I wish that all these thoughts of gratitude would coincide with the moment that they are happening. But lets be real - that's hard. I've set a goal: I've picked one thing that usually triggers an unhappy response from me and decided to retrain my neural pathways so that my brain takes it as a cue for gratitude. When I've reprogrammed that one trigger, then I'll work on the next one. Step-by-step, maybe I can build the kind of relationships that I'll be proud of at the end.


In the cycle of the Jewish year, we find ourselves standing at the threshold of Tisha-b'av, the saddest day of the Jewish year, the day we mourn the destruction of the temple. But right before Tisha b'av is Shabbat Chazon - the sabbath of vision.

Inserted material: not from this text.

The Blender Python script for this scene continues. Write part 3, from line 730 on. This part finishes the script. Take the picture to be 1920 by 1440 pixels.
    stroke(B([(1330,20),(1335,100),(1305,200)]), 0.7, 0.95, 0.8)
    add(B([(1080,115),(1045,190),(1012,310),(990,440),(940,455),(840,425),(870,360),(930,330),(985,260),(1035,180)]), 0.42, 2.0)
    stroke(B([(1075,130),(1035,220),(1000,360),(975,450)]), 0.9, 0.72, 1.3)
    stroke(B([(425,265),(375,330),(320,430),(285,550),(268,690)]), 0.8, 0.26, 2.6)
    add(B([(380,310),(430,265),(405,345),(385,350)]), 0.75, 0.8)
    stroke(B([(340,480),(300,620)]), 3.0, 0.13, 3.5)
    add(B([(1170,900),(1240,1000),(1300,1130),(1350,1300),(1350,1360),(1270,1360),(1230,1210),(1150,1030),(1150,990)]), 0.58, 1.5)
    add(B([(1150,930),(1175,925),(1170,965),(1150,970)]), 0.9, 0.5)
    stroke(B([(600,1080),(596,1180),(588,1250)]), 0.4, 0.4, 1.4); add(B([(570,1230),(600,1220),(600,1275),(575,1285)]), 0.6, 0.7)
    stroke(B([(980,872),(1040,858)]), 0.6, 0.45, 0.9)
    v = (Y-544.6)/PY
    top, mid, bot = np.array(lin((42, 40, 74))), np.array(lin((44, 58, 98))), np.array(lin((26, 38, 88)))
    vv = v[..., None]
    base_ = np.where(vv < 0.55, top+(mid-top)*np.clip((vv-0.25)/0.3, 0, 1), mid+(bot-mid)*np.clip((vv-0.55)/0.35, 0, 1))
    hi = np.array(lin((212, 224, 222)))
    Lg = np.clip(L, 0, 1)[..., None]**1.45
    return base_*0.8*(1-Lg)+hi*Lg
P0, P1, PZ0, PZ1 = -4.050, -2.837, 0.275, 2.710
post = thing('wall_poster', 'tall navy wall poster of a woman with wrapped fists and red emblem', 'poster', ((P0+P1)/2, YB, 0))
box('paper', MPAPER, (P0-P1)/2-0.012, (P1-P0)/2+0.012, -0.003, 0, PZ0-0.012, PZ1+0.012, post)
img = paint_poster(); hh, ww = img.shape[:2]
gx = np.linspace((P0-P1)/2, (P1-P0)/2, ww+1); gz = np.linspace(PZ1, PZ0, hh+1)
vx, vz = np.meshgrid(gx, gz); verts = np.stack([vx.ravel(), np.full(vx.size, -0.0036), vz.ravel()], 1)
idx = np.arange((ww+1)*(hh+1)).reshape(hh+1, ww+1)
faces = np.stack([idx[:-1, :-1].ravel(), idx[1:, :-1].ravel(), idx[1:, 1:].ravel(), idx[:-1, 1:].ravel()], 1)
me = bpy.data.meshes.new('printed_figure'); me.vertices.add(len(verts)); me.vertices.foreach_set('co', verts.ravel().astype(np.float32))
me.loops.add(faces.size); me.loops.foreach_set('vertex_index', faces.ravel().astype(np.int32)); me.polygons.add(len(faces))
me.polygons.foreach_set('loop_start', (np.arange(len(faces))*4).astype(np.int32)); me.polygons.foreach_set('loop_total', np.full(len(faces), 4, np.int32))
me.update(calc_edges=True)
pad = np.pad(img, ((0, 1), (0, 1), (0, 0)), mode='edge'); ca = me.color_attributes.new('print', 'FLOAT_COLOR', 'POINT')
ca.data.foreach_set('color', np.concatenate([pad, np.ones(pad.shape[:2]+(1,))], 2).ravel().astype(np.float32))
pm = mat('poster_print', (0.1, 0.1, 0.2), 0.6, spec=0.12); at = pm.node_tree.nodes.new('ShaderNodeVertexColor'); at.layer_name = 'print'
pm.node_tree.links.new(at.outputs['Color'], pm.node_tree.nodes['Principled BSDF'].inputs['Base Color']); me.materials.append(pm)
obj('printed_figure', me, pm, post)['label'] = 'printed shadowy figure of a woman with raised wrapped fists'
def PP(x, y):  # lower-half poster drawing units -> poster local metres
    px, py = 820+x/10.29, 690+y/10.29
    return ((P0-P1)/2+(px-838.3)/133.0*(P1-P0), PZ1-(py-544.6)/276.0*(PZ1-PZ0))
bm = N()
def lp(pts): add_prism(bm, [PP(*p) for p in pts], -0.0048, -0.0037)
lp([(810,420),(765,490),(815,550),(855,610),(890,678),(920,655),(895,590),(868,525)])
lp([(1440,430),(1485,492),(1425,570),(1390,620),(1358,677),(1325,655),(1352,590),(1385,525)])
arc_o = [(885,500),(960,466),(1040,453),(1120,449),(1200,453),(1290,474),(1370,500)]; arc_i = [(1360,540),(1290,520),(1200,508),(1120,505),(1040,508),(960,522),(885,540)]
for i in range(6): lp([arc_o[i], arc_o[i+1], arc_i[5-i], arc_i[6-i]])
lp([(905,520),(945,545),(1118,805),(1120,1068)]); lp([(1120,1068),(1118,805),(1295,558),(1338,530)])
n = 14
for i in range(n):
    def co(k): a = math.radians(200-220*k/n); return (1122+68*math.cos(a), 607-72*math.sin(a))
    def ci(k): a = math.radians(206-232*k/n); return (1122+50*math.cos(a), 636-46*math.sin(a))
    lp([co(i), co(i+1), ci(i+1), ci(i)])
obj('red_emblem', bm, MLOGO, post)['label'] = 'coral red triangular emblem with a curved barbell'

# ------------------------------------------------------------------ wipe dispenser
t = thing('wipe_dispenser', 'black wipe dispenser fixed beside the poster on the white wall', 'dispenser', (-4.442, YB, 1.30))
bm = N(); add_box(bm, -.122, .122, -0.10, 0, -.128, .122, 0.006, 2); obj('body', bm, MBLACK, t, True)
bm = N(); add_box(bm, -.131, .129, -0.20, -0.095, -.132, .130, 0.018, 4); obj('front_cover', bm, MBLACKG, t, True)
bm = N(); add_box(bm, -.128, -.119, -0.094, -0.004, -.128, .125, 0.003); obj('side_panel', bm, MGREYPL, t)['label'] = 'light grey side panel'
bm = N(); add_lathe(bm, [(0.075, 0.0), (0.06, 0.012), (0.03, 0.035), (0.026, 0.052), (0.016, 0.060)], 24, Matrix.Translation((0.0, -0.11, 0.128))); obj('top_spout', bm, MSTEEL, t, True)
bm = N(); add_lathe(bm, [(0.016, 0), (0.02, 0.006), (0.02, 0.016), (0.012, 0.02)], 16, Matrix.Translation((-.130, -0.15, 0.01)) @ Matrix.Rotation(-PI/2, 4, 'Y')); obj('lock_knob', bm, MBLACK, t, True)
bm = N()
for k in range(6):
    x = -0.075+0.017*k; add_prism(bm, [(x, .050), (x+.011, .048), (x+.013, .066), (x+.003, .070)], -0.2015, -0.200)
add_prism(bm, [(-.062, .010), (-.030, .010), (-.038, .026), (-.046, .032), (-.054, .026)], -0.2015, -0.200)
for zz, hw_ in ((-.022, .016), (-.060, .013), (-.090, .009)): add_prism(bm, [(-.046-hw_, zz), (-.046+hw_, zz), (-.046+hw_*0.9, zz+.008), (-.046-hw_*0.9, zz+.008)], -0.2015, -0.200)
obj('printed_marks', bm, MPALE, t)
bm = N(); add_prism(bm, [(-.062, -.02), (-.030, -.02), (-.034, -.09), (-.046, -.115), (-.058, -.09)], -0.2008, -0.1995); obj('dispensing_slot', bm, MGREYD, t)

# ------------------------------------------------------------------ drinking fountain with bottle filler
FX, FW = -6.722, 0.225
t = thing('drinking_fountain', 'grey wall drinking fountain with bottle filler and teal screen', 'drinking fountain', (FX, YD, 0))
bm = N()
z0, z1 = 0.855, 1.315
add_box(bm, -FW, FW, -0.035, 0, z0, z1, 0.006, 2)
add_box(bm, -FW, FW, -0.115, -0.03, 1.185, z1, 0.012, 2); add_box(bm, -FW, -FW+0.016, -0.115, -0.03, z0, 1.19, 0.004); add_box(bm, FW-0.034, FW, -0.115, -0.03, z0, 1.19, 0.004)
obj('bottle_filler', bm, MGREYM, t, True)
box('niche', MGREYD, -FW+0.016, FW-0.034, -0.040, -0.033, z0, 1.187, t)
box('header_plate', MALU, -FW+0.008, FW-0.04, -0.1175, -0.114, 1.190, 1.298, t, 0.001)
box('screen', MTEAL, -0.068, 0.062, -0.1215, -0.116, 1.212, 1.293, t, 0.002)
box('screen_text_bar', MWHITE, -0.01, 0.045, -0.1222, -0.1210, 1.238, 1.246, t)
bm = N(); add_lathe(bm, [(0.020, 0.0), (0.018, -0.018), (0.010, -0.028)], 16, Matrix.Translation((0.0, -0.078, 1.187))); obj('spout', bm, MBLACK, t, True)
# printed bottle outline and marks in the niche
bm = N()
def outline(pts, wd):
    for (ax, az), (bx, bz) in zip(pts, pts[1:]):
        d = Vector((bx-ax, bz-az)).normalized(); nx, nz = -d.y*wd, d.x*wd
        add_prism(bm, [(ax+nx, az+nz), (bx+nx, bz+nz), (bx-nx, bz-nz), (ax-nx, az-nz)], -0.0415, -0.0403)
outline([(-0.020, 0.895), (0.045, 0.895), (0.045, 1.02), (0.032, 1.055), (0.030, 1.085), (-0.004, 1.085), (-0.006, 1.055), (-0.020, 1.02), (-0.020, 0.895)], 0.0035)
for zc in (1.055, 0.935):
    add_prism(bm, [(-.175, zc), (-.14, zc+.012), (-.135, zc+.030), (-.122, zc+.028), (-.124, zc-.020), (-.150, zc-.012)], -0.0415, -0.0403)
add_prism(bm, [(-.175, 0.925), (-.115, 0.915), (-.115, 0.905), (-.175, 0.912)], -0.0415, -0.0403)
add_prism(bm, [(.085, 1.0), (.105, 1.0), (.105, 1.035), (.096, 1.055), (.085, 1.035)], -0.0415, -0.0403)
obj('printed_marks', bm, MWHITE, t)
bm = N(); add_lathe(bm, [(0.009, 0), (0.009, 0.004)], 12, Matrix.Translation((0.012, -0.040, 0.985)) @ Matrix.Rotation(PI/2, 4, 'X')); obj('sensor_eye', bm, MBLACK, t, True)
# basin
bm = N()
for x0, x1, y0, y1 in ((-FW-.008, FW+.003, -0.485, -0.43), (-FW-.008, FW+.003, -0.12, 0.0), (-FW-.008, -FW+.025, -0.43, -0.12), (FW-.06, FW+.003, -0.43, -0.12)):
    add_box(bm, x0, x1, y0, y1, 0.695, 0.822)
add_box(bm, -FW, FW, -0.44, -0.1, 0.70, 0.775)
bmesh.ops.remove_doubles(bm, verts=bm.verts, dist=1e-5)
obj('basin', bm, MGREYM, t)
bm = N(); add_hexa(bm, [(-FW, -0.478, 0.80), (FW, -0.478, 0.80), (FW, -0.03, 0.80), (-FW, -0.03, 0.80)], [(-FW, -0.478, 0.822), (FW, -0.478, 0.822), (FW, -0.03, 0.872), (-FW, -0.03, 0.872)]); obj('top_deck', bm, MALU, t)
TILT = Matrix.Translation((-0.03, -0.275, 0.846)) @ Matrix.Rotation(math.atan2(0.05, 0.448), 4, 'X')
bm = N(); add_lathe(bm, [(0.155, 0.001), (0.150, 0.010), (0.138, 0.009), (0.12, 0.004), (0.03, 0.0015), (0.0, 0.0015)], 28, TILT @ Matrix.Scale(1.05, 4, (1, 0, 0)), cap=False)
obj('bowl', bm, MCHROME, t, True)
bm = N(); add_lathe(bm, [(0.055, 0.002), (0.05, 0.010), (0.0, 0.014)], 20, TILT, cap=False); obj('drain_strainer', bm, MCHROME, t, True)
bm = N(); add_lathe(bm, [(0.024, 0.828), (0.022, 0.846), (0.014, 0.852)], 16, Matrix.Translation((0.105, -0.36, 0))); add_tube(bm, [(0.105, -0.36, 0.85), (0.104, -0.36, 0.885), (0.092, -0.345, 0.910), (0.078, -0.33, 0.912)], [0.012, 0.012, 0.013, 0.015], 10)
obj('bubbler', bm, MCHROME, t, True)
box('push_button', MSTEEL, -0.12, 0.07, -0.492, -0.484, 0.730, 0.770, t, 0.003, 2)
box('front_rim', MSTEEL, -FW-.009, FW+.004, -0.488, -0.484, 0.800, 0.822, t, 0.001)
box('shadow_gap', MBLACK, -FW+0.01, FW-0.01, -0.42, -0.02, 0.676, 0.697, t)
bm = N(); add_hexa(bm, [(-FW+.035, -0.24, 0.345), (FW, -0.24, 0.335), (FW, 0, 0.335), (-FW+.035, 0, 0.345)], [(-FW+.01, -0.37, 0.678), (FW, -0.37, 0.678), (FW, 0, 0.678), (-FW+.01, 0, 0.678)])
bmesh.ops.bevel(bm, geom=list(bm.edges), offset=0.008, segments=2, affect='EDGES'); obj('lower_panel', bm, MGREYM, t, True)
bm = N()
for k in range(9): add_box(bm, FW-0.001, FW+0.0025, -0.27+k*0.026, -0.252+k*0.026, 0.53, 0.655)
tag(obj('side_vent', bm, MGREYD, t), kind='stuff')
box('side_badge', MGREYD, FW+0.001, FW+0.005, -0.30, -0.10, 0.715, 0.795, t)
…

Rabbi Yossie Nemes shared a beautiful chassidic thought that I will attempt to sum up in my own words: There was a boy who was given a handsome new suit which he promptly ruined with spilled grape juice. The next year, he was given another handsome suit which he tore when he jumped off the monkey bars. His parents bought him another suit, but didn't give it to him right away. Instead, they kept it in the closet and periodically led the boy to the closet to look up at it hanging there. While he looked up at and admired it, they told him how handsome he would look in it, that a suit like this would befit a boy who had learned the right behavior for it's proper time. They inspired him with a vision of his future - of the refined and sophisticated and respected person he could become - of the man he would become in order to fill this suit.


G-d gifted the Jewish people the first temple, but because they were not faithful to him, it was lost. G-d gifted the Jewish people the second temple, but because they were not faithful to each other, it too was lost. The third temple is waiting for us. It's our future. It's waiting for us to grow up enough to be worthy of it. And on this shabbat, whether we're conscious of it or not, G-d gives our souls a glimpse of what awaits. He shows us the future temple - the world repaired and the pathways to him, to each other and to ourselves cleared. And then it's up to us to shape our present lives to match that vision.


The moments that give us a true glimpse of the end - that let us feel it's weight, it's finality - there is nothing like it in influencing the course of present action. And as uncomfortable and even terrifying as those moments of vision may sometimes be - calling on us to wake up, to get with the program, to count our numbered moments - there is nothing so valuable as a visit from the future to help shape your present into something you can be proud of.



Oh yeah, my dog. The rest of the family pulled into the driveway an hour later and there was the yap-yap-yap of joyful alarm from my parents' dogs...and Detzah, who had popped up join the party. "Yeah," my mom said when I told her I was sure Detzah had been fighting for her last breaths, "That's normal for her. When she knows someone's looking she just gets kinda sappy."


I had to laugh...and to thank my silly dog for bringing the future temporarily to my doorstep, reminding me that moments for growth and connection are mine for the taking right now - if I only have the eyes to see them.


Have you had a moment recently that brought your future temporarily into the present? How did it inspire you to tweak your current course of action?